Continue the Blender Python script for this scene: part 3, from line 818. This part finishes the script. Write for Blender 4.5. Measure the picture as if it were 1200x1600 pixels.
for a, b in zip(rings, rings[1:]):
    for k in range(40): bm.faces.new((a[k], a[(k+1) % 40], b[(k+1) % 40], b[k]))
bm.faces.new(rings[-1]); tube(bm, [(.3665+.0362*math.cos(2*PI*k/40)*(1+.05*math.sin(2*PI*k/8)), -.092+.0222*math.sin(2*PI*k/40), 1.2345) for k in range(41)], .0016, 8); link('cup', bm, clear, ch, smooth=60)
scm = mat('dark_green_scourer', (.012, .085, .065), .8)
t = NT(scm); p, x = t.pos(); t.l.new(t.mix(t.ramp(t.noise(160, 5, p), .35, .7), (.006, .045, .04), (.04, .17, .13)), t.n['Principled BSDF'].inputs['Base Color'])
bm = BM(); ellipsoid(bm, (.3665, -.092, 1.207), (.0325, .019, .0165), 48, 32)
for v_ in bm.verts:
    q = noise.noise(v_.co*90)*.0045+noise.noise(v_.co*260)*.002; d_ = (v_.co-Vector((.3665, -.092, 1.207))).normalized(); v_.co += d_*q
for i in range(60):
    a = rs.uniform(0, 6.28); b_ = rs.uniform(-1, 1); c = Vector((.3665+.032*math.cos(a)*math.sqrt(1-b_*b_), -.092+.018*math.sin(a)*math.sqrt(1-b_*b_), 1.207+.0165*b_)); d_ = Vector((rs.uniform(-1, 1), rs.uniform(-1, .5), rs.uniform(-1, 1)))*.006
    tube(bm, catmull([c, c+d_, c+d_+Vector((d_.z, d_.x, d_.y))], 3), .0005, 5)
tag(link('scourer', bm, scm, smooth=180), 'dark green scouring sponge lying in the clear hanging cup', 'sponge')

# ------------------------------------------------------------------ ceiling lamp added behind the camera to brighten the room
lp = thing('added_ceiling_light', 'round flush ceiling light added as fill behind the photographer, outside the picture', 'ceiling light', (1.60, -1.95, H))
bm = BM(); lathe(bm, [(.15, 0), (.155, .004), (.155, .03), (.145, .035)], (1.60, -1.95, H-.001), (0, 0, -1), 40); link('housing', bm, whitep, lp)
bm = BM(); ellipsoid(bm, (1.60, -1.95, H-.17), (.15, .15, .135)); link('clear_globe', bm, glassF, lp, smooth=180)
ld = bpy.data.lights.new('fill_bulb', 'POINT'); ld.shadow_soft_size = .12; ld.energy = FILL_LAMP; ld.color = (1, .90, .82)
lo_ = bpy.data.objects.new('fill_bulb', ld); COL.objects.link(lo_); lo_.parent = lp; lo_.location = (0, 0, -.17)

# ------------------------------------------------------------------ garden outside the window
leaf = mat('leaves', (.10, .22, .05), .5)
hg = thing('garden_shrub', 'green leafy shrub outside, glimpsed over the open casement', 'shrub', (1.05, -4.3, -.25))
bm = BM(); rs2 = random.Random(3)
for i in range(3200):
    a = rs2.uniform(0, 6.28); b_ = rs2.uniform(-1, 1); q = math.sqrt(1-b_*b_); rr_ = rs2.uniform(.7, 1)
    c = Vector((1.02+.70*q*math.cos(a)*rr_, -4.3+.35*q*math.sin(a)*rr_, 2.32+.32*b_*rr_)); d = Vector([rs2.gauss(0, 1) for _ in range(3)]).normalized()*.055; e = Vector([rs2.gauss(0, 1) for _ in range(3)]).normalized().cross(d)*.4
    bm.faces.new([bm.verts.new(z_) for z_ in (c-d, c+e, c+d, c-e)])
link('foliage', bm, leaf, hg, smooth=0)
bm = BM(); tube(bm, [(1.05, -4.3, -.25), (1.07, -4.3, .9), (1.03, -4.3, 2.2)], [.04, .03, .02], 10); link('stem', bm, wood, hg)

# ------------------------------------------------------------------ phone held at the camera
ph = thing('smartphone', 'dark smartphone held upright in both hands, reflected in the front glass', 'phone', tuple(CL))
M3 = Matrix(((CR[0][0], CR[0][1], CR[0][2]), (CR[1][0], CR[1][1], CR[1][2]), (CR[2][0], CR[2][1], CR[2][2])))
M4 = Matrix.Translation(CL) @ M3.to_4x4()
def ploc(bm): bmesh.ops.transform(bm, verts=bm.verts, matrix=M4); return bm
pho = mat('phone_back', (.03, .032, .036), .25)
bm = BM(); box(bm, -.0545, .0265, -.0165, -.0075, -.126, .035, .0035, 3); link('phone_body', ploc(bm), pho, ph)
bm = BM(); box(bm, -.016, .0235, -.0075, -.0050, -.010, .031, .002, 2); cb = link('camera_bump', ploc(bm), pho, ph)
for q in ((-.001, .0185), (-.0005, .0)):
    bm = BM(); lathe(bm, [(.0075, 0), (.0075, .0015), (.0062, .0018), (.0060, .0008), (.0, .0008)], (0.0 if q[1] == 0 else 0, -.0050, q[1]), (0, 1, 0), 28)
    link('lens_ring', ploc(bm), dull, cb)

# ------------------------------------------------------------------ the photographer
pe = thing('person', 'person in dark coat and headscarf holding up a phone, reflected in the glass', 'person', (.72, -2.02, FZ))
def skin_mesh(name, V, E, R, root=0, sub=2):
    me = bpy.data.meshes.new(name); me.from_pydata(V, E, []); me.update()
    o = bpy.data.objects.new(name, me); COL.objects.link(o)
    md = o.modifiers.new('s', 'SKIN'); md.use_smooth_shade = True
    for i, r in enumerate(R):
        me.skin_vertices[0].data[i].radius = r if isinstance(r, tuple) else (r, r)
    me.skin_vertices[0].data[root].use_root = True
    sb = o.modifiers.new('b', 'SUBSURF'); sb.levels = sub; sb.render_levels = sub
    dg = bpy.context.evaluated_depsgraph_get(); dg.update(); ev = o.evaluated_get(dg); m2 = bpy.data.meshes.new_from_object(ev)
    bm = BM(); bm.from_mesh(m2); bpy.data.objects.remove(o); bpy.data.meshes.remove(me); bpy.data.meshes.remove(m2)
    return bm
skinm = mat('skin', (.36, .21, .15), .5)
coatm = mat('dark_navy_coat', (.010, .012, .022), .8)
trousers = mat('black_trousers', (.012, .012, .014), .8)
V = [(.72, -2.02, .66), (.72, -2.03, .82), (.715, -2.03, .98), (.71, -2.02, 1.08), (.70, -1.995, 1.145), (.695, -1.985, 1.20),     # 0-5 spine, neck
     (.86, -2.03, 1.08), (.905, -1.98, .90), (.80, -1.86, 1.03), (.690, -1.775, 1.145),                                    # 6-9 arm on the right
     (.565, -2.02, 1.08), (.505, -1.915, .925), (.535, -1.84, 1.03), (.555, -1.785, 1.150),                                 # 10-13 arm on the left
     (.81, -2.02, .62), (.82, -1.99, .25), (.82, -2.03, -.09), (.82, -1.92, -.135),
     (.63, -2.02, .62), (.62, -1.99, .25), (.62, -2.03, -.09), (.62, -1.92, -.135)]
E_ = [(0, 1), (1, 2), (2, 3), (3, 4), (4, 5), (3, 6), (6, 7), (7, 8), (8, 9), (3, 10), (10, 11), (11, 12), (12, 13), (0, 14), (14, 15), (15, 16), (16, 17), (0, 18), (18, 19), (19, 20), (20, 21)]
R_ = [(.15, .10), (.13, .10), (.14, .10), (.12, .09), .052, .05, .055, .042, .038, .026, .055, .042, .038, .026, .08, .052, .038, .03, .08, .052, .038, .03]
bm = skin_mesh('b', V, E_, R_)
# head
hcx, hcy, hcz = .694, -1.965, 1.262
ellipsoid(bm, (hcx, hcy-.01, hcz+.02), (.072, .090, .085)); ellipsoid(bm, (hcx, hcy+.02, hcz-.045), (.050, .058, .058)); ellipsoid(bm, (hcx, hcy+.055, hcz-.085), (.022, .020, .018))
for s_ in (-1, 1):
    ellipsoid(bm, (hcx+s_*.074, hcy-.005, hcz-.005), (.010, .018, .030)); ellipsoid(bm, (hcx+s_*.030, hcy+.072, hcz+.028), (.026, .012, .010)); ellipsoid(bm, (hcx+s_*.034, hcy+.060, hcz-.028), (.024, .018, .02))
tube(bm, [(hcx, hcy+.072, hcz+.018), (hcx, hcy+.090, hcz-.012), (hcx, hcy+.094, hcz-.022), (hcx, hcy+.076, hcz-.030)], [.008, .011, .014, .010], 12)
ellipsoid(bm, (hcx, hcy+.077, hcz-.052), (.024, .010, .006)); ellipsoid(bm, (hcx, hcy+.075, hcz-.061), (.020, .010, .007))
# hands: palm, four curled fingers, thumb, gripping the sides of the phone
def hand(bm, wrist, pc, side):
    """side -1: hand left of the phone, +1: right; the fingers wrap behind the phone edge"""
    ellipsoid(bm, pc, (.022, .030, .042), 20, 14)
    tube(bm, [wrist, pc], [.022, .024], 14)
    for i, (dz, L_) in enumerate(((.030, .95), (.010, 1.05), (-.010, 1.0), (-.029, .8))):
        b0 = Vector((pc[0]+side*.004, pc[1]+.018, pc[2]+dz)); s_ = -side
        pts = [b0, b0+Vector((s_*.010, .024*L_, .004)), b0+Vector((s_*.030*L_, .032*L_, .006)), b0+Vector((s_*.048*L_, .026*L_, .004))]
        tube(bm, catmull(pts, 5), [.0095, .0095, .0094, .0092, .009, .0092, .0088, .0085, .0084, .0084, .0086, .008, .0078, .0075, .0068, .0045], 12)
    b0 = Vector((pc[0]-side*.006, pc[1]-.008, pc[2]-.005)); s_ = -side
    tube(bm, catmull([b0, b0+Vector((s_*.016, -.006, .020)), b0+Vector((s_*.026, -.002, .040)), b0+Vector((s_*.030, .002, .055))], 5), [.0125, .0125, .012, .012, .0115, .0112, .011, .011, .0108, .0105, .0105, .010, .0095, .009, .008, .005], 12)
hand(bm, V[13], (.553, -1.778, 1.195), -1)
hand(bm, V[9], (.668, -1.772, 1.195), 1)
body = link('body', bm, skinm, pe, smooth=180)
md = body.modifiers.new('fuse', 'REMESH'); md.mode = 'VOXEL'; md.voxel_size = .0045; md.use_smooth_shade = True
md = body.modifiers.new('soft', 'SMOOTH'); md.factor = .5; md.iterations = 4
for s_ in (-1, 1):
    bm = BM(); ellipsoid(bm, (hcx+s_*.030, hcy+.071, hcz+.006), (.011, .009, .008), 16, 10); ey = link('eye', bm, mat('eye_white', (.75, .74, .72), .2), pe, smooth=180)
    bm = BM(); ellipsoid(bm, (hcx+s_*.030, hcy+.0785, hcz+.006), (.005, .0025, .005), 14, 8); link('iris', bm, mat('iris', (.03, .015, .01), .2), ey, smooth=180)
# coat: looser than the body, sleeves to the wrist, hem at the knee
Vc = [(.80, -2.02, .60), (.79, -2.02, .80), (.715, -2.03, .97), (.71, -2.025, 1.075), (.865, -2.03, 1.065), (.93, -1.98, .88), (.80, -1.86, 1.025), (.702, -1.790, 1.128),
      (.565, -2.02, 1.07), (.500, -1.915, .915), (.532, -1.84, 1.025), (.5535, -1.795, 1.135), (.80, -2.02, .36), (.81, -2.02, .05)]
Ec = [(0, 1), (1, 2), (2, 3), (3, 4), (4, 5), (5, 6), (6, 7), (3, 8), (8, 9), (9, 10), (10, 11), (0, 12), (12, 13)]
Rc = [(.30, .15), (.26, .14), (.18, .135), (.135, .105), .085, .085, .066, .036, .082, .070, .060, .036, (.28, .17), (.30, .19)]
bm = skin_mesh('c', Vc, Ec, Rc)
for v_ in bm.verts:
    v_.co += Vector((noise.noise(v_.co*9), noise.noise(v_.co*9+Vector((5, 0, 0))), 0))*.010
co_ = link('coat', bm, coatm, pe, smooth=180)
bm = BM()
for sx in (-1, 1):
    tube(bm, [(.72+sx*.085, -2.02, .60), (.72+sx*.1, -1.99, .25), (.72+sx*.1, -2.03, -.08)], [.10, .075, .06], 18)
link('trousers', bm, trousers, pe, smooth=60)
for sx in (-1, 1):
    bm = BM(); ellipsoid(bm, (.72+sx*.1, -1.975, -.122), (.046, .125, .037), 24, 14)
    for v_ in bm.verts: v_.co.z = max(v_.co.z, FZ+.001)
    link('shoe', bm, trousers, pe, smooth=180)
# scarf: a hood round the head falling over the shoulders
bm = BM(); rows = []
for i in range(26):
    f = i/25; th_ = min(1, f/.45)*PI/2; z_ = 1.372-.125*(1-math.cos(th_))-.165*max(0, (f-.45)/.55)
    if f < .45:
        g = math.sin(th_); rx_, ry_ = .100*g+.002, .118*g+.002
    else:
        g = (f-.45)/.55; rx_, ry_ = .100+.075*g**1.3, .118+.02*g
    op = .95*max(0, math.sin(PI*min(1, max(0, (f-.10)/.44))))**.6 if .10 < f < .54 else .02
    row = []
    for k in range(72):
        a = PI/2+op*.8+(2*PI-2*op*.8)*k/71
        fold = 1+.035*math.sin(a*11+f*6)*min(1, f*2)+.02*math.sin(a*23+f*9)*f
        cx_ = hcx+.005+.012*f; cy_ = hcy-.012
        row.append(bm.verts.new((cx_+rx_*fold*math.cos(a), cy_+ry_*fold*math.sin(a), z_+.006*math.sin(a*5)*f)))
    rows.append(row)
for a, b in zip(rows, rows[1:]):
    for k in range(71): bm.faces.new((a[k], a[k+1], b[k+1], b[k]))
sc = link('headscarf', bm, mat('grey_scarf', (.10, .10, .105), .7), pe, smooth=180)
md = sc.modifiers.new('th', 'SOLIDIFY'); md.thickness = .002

*TASK REQUIREMENTS*: Please write out exactly the lines from the start of the data through the line that contains "tag(link('scourer', bm, scm, smooth=180), 'dark", both ends included, and nothing else.

*SOLUTION*:
Continue the Blender Python script for this scene: part 3, from line 818. This part finishes the script. Write for Blender 4.5. Measure the picture as if it were 1200x1600 pixels.
for a, b in zip(rings, rings[1:]):
    for k in range(40): bm.faces.new((a[k], a[(k+1) % 40], b[(k+1) % 40], b[k]))
bm.faces.new(rings[-1]); tube(bm, [(.3665+.0362*math.cos(2*PI*k/40)*(1+.05*math.sin(2*PI*k/8)), -.092+.0222*math.sin(2*PI*k/40), 1.2345) for k in range(41)], .0016, 8); link('cup', bm, clear, ch, smooth=60)
scm = mat('dark_green_scourer', (.012, .085, .065), .8)
t = NT(scm); p, x = t.pos(); t.l.new(t.mix(t.ramp(t.noise(160, 5, p), .35, .7), (.006, .045, .04), (.04, .17, .13)), t.n['Principled BSDF'].inputs['Base Color'])
bm = BM(); ellipsoid(bm, (.3665, -.092, 1.207), (.0325, .019, .0165), 48, 32)
for v_ in bm.verts:
    q = noise.noise(v_.co*90)*.0045+noise.noise(v_.co*260)*.002; d_ = (v_.co-Vector((.3665, -.092, 1.207))).normalized(); v_.co += d_*q
for i in range(60):
    a = rs.uniform(0, 6.28); b_ = rs.uniform(-1, 1); c = Vector((.3665+.032*math.cos(a)*math.sqrt(1-b_*b_), -.092+.018*math.sin(a)*math.sqrt(1-b_*b_), 1.207+.0165*b_)); d_ = Vector((rs.uniform(-1, 1), rs.uniform(-1, .5), rs.uniform(-1, 1)))*.006
    tube(bm, catmull([c, c+d_, c+d_+Vector((d_.z, d_.x, d_.y))], 3), .0005, 5)
tag(link('scourer', bm, scm, smooth=180), 'dark green scouring sponge lying in the clear hanging cup', 'sponge')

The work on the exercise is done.